As a child you are in some ways more acutely aware of what people feel about one another than you are when childhood has come to an end.
"The Essence of All is the Godhead of the True."
Human beings are sad dupes, I fear. The priesthood would have a thin time of it were that not so.
In due course, as he grew older, [he] became increasingly committed to this exclusion of what made him think, so that finally he disliked not only books, but also people---even places---that threatened to induce this disturbing mental effect.
On the contrary...the day---with its antithesis night---is but an artificial appointment of what we artlessly call Time.
Is art action, an alternative to action, the enemy of action, or nothing whatever to do with action? I have no objection to action. I merely find it impossible to locate.
Is it better to love somebody and not have them, or have somebody and not love them...from the point of view of action---living intensely. Does action consist in having or loving? In having--naturally--it might first appear. Loving is just emotion, not action at all. But is that correct? I'm not sure...Or is action only when you bring off both--loving and having...I get the worst of all worlds, failing to have the people I love, wasting time over the others, whom I equally fail to have.
The arts derive entirely from taking decisions...That is why they make such unspeakably burdensome demands on all who practice them.
...he must have moved further to the Left--or would it be to the Right? Extremes of policy have such a tendency to merge.
He took no pleasure in reading. No doubt that was a wise precaution for a man of action, whose imagination must be rigorously disciplined, if the will is to remain unsapped by daydreams.
He looked hard, even rather savage, as if he had made up his mind to endure life rather than, as formerly, to enjoy it.
...for although by then I no longer thought about her, there is always a morbid interest in following the subsequent career of a woman with whom one has once been in love.
One is never a student at all in England.
...my observation shows me that undergraduates having nothing in common with what is understood abroad by the word student--young men for ever rioting, undertaking political assassination, overturning governments.

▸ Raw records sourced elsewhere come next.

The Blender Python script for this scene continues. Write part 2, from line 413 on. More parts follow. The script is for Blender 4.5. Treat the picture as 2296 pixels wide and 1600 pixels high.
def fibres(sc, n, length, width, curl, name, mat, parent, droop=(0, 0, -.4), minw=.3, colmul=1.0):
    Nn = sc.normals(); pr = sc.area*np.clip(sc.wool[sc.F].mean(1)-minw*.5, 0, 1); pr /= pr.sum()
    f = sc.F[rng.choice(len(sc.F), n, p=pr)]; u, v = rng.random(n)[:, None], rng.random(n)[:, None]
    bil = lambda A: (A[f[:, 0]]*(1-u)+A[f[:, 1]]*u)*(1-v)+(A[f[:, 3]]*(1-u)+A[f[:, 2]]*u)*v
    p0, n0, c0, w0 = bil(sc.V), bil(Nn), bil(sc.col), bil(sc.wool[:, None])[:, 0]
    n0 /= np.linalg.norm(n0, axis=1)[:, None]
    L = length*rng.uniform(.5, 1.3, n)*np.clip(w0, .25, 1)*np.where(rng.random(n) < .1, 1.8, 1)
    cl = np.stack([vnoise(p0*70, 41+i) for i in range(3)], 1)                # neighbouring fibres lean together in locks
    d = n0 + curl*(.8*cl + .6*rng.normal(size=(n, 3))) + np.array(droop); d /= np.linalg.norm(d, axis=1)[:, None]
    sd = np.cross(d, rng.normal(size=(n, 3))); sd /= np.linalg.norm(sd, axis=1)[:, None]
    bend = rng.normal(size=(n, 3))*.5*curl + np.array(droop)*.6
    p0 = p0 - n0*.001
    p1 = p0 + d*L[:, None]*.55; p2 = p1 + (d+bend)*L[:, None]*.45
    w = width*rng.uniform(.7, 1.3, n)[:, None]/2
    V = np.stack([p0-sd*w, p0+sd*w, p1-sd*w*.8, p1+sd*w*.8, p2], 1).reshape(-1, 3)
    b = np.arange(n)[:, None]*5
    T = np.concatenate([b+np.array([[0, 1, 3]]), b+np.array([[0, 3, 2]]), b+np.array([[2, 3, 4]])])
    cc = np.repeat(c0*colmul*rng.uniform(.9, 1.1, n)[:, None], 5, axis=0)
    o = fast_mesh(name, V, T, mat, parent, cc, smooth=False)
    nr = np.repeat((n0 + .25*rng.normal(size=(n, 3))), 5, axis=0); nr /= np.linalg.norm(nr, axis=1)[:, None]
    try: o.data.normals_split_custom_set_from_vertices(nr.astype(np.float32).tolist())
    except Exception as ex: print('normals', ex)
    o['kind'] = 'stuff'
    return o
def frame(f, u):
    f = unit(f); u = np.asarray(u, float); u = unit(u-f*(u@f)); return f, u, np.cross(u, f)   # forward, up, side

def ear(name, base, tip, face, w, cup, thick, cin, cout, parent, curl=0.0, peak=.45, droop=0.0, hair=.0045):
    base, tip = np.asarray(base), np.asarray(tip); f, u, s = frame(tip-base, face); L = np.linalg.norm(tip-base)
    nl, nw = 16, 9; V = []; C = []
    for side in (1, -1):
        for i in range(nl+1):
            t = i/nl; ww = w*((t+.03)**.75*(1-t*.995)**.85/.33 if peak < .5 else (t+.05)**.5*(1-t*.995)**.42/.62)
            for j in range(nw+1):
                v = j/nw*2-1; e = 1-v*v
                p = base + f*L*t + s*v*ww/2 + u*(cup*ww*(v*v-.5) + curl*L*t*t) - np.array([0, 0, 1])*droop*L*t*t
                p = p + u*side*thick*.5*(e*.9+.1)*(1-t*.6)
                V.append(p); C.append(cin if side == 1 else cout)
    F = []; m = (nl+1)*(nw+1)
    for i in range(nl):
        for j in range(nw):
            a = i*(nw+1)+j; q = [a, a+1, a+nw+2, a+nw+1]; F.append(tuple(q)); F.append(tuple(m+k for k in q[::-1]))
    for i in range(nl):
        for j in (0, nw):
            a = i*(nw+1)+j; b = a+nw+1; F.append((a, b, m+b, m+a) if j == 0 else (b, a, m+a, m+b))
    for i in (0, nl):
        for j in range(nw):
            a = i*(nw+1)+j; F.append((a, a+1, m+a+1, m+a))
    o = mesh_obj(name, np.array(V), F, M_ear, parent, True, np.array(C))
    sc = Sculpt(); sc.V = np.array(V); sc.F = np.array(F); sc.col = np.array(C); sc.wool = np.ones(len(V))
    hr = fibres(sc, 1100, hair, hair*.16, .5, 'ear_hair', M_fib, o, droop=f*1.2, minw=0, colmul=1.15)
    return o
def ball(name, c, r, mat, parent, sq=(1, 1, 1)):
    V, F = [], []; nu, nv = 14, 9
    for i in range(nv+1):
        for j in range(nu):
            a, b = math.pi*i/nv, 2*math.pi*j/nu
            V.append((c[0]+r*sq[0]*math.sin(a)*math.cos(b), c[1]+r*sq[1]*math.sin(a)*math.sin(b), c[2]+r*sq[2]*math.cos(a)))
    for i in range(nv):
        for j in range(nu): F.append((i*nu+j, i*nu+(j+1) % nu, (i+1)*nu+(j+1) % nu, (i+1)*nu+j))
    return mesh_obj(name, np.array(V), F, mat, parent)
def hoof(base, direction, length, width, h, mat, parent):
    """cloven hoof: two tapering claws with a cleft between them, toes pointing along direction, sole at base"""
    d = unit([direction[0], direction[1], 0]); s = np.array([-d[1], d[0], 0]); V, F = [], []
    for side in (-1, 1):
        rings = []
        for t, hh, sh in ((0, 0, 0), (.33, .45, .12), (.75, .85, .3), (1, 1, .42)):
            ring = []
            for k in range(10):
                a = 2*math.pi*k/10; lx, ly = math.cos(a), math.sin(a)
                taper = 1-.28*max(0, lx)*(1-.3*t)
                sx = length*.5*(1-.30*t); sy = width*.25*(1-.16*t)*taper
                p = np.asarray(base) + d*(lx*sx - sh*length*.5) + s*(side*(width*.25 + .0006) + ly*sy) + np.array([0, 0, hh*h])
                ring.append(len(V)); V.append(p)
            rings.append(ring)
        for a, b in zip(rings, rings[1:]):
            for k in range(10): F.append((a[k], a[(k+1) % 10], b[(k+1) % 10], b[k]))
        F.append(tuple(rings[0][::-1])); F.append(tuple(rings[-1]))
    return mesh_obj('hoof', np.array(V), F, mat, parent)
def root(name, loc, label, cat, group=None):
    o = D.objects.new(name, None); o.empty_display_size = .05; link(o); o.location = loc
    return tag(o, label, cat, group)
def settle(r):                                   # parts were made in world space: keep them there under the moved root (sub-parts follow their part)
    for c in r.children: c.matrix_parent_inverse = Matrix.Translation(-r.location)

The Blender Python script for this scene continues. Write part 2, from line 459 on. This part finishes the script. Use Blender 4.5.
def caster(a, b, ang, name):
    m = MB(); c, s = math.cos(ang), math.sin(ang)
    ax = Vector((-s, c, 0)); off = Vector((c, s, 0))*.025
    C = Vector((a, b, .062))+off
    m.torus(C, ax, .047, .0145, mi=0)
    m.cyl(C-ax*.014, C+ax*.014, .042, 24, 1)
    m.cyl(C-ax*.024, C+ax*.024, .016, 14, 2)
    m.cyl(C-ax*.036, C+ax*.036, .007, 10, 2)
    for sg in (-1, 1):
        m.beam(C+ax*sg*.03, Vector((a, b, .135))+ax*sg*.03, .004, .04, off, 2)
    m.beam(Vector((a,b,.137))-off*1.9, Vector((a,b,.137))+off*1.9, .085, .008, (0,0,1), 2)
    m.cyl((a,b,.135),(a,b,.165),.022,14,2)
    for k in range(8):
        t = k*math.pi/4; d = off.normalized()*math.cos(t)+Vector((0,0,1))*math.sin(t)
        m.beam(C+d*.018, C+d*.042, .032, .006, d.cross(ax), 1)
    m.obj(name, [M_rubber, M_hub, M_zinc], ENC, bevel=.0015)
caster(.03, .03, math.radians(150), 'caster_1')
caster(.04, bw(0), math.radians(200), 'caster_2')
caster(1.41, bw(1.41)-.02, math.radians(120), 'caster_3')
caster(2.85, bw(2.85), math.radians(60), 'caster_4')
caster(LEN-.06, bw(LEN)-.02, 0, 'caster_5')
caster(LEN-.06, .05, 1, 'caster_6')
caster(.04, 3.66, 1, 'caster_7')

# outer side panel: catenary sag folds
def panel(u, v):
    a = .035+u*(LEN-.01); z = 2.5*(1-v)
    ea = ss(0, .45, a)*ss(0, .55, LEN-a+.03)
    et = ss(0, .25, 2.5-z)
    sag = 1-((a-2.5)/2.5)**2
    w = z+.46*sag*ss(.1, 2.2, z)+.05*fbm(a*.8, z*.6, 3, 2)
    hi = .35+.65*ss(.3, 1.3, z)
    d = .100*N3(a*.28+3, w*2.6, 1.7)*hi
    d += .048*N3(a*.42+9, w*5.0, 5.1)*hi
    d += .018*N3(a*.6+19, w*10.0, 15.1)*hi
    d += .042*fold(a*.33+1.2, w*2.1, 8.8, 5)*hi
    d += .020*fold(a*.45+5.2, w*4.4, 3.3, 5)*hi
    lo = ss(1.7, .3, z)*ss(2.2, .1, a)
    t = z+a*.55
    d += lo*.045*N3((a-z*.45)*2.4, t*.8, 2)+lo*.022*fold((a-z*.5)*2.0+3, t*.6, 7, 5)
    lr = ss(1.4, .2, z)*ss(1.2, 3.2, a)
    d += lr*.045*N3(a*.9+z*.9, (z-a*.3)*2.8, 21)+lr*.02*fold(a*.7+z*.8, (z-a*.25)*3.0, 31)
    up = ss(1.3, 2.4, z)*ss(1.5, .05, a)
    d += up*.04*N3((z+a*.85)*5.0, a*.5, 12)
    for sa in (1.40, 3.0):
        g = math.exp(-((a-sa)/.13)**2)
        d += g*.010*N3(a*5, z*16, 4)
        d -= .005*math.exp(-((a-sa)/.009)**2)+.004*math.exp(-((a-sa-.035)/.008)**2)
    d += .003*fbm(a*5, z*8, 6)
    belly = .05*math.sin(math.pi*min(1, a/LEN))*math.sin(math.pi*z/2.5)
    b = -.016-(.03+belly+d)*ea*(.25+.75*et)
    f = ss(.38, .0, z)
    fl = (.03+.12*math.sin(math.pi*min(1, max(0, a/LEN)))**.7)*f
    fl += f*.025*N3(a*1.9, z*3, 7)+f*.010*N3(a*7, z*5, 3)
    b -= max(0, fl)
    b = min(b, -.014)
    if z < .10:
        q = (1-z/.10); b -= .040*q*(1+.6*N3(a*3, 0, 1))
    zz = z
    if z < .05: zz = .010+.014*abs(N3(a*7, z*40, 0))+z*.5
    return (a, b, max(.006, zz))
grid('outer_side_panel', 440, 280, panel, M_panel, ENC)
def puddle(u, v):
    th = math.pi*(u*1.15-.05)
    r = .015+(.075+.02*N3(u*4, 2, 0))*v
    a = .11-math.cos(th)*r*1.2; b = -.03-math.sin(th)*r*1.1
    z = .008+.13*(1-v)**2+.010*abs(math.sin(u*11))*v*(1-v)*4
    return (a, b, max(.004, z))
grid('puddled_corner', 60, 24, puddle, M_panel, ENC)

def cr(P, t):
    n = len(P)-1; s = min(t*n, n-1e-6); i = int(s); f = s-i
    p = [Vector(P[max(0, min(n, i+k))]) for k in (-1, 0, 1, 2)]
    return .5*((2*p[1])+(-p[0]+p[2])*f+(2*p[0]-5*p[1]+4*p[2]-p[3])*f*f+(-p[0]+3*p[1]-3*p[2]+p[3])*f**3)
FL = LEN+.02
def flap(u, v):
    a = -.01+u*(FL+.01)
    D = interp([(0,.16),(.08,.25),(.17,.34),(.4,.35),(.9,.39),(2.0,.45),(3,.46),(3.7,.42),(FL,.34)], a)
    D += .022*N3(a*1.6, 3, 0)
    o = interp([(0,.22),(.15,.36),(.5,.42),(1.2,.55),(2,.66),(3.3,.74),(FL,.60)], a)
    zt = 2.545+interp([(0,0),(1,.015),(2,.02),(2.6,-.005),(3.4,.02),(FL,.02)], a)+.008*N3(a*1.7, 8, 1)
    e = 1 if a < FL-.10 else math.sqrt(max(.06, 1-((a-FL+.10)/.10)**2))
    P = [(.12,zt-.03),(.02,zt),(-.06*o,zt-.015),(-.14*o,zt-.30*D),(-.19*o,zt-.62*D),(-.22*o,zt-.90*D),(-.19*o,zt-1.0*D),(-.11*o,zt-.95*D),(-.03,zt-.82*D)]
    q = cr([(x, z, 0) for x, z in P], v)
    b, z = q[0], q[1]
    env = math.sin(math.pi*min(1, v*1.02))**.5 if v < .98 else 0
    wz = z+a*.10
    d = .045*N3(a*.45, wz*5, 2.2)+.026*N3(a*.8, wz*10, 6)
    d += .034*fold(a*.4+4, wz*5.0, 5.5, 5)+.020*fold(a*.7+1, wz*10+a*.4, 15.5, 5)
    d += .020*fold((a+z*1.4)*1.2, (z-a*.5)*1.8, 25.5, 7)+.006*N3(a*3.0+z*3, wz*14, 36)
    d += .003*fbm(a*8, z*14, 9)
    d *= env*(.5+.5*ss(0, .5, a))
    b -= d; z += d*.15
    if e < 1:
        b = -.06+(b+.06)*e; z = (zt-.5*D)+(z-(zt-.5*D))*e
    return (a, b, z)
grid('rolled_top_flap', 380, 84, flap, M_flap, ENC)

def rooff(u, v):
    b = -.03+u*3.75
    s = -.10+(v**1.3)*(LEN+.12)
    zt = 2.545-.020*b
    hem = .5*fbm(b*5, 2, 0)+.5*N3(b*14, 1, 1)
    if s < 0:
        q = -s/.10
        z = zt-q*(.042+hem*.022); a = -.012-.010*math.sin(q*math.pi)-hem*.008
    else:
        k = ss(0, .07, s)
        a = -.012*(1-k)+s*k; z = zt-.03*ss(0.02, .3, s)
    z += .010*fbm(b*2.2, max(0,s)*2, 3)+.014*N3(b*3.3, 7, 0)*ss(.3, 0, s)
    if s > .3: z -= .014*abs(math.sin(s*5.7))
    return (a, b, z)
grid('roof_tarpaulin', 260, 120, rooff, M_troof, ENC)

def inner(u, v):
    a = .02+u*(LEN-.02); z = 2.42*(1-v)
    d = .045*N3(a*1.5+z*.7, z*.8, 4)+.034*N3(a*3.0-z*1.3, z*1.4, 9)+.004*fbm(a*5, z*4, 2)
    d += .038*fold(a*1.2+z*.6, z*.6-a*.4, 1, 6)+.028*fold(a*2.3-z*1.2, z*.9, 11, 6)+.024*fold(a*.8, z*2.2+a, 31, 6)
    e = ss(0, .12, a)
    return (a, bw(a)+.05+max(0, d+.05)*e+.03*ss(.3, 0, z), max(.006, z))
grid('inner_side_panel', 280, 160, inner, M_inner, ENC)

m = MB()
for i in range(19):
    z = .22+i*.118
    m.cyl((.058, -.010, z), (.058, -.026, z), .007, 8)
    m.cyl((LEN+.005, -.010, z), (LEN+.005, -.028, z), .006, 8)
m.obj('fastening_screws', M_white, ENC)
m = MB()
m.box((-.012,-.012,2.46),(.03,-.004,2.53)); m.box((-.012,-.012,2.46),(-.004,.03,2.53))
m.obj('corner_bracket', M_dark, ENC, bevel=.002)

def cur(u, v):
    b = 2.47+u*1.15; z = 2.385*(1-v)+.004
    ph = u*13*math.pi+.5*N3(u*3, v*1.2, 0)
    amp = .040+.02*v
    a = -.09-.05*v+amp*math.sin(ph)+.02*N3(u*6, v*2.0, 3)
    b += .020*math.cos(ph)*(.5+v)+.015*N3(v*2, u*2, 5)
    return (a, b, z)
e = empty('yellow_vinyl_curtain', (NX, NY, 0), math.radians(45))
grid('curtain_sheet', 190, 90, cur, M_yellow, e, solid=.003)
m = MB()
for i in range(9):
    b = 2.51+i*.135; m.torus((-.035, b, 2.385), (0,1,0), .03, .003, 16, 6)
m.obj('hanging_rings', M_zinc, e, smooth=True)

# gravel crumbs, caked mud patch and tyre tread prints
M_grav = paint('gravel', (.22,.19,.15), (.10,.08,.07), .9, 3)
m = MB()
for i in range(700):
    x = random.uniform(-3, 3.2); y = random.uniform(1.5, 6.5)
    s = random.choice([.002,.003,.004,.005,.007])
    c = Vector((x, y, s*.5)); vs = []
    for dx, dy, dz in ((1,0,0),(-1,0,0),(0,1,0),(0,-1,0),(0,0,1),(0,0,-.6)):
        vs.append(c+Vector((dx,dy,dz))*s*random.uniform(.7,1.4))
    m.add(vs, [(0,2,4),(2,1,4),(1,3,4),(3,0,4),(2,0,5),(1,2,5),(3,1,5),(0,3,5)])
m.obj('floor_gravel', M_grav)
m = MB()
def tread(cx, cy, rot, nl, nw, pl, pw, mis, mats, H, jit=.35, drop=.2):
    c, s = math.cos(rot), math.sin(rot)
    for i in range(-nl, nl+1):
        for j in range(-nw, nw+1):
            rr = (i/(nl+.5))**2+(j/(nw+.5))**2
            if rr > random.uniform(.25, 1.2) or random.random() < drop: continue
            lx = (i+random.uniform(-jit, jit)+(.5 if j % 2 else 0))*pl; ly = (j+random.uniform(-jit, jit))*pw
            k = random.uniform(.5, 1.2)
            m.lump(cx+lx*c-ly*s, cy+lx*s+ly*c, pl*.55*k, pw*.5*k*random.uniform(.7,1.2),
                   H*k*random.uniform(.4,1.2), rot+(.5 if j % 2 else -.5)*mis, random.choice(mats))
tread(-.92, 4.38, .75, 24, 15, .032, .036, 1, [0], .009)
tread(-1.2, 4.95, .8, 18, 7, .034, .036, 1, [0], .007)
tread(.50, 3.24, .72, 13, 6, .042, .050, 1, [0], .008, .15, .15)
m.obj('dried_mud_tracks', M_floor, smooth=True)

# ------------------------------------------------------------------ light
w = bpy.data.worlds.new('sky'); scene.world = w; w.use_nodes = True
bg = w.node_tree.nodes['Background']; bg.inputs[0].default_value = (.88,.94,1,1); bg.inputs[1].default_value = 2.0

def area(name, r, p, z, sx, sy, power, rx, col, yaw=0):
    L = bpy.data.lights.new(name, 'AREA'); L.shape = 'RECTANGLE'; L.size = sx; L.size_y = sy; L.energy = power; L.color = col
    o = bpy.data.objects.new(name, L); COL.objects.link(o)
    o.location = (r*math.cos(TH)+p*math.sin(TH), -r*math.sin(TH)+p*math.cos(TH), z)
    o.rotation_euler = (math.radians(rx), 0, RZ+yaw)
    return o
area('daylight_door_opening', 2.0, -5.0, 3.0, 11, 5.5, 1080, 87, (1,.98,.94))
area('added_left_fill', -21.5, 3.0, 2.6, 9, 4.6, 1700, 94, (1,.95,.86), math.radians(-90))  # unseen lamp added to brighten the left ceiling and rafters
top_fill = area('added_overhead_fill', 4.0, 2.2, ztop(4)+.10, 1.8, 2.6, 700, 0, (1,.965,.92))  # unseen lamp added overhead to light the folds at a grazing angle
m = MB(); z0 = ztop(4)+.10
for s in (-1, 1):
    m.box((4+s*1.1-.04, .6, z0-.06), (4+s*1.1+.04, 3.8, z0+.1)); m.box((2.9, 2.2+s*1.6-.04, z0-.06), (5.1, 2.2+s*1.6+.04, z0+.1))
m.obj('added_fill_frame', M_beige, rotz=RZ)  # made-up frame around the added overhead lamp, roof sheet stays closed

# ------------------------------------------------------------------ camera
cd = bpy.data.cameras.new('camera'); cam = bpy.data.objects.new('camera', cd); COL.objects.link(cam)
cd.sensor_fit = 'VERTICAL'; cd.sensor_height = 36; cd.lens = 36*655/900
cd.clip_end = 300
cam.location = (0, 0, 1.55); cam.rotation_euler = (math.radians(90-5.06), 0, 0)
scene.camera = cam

I don't know. Love means such different things to different people.
She was starting a baby.
I wondered what life would be like lived in this largely memoryless condition. Better? Worse? Not greatly different? It was an interesting question.
I was bound to him throughout eternity...I had undermined my own critical standing.[His] emergence in this manner cut a savage incision across Time.
There was nothing like facing facts. They blew into the face hard, like a stiff, exhilarating, decidedly gritty breeze, which brought sanity with it, even though sanity might be unwelcome.
Every man bears on his forehead the story of his days, an open volume to the initiate.
Reason is given to all men, but all men do not know how to use it. Liberty is offered to each one of us, but few learn to be free. Such gifts are, in any case, a right to be earned, not a privilege for the shiftless.
The education of the will is the end of human life.
To attain these things, as I have said, you must emancipate the will from servitude, instruct it in the art of domination.
One always imagines things happen in hot blood...An ill-considered remark starts a row. Hard words follow, misunderstandings. Matters can be put right in the end. Unfortunately, life doesn't work out like that. First of all there is no row, secondly, nothing can be put right.
One of the worst things about life is not how nasty the nasty people are. You know that already. It is how nasty the nice people can be.
In real life, things are much worse than as represented in books. In books, you love somebody and want them, win them or lose them. In real life, so often, you love them and don't want them, or want them and don't love them.
You know, one of the things about being deserted is that it leaves you in a semi-castrated condition. You're incapable of fixing yourself up with an alternative girl. Deserting people, on the other hand, is positively stimulating.